GIVEN INFORMATION
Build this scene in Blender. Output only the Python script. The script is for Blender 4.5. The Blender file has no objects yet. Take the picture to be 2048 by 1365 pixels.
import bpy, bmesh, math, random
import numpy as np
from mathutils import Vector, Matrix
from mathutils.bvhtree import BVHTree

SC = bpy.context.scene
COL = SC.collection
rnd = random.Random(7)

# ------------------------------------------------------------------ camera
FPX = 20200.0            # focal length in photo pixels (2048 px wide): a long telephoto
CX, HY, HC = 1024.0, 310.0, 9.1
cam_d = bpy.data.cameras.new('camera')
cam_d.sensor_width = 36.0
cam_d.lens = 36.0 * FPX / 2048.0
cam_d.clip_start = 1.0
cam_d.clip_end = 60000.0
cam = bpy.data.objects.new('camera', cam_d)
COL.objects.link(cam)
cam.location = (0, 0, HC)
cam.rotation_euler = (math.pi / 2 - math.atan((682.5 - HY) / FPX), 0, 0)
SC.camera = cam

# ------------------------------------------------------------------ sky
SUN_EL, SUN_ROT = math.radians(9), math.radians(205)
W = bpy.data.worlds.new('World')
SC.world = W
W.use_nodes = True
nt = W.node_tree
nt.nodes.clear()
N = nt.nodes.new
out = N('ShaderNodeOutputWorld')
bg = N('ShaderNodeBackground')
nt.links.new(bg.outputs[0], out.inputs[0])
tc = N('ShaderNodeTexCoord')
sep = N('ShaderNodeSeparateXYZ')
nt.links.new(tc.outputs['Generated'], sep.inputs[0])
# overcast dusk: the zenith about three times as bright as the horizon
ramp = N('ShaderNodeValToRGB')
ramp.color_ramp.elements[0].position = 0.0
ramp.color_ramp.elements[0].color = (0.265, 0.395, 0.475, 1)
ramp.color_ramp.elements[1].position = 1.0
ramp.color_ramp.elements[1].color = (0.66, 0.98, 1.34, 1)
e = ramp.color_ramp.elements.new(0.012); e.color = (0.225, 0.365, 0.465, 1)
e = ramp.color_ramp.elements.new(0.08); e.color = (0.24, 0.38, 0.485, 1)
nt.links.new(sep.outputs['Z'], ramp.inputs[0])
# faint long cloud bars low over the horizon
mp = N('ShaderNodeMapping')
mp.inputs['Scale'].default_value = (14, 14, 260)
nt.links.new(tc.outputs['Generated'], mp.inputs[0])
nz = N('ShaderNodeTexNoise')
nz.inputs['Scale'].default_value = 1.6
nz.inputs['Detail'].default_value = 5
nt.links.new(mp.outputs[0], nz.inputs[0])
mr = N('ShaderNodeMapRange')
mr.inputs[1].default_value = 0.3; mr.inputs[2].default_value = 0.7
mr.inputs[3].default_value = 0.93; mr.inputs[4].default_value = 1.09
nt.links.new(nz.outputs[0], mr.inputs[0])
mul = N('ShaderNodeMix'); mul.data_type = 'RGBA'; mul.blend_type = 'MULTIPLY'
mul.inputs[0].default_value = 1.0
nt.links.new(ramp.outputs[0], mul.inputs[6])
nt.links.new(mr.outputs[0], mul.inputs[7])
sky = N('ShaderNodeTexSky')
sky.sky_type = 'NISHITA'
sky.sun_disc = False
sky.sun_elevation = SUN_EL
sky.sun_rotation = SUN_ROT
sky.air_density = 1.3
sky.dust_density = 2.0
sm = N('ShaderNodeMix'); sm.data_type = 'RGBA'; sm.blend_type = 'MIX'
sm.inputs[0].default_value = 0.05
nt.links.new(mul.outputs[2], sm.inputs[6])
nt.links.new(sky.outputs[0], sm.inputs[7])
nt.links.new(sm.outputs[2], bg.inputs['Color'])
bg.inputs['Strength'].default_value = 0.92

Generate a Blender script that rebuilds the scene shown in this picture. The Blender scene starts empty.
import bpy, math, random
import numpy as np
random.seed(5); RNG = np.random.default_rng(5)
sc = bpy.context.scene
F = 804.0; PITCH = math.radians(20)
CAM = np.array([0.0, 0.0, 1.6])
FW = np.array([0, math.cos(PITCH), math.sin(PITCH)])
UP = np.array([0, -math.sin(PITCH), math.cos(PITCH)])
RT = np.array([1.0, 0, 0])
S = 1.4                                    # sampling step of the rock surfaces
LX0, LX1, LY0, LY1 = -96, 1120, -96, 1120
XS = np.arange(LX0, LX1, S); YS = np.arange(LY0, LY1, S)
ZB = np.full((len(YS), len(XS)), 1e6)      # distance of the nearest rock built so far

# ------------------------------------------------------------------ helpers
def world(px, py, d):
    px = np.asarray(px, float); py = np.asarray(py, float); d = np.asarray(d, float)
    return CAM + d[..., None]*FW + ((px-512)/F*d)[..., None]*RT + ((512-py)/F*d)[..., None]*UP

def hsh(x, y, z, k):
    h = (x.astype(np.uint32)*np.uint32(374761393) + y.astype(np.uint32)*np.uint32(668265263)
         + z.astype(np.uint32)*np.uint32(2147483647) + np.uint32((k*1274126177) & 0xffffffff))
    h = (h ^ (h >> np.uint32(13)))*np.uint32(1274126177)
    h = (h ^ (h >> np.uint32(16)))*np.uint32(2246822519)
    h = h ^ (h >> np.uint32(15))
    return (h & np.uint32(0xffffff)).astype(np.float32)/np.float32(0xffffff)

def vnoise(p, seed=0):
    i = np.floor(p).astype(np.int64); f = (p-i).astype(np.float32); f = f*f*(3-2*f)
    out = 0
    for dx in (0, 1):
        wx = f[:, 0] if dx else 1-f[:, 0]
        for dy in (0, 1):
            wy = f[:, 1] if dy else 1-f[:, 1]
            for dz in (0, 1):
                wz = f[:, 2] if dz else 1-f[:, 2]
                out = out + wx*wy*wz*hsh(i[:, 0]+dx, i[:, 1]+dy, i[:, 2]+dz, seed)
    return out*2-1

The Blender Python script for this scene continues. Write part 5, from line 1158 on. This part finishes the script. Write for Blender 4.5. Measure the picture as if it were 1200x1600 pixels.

GOAL
Above are records; repeat only the lines starting at the line with "Generate a Blender" and ending at the line with "return (h &", exactly as they appear, both included.

REPLY
Generate a Blender script that rebuilds the scene shown in this picture. The Blender scene starts empty.
import bpy, math, random
import numpy as np
random.seed(5); RNG = np.random.default_rng(5)
sc = bpy.context.scene
F = 804.0; PITCH = math.radians(20)
CAM = np.array([0.0, 0.0, 1.6])
FW = np.array([0, math.cos(PITCH), math.sin(PITCH)])
UP = np.array([0, -math.sin(PITCH), math.cos(PITCH)])
RT = np.array([1.0, 0, 0])
S = 1.4                                    # sampling step of the rock surfaces
LX0, LX1, LY0, LY1 = -96, 1120, -96, 1120
XS = np.arange(LX0, LX1, S); YS = np.arange(LY0, LY1, S)
ZB = np.full((len(YS), len(XS)), 1e6)      # distance of the nearest rock built so far

# ------------------------------------------------------------------ helpers
def world(px, py, d):
    px = np.asarray(px, float); py = np.asarray(py, float); d = np.asarray(d, float)
    return CAM + d[..., None]*FW + ((px-512)/F*d)[..., None]*RT + ((512-py)/F*d)[..., None]*UP

def hsh(x, y, z, k):
    h = (x.astype(np.uint32)*np.uint32(374761393) + y.astype(np.uint32)*np.uint32(668265263)
         + z.astype(np.uint32)*np.uint32(2147483647) + np.uint32((k*1274126177) & 0xffffffff))
    h = (h ^ (h >> np.uint32(13)))*np.uint32(1274126177)
    h = (h ^ (h >> np.uint32(16)))*np.uint32(2246822519)
    h = h ^ (h >> np.uint32(15))
    return (h & np.uint32(0xffffff)).astype(np.float32)/np.float32(0xffffff)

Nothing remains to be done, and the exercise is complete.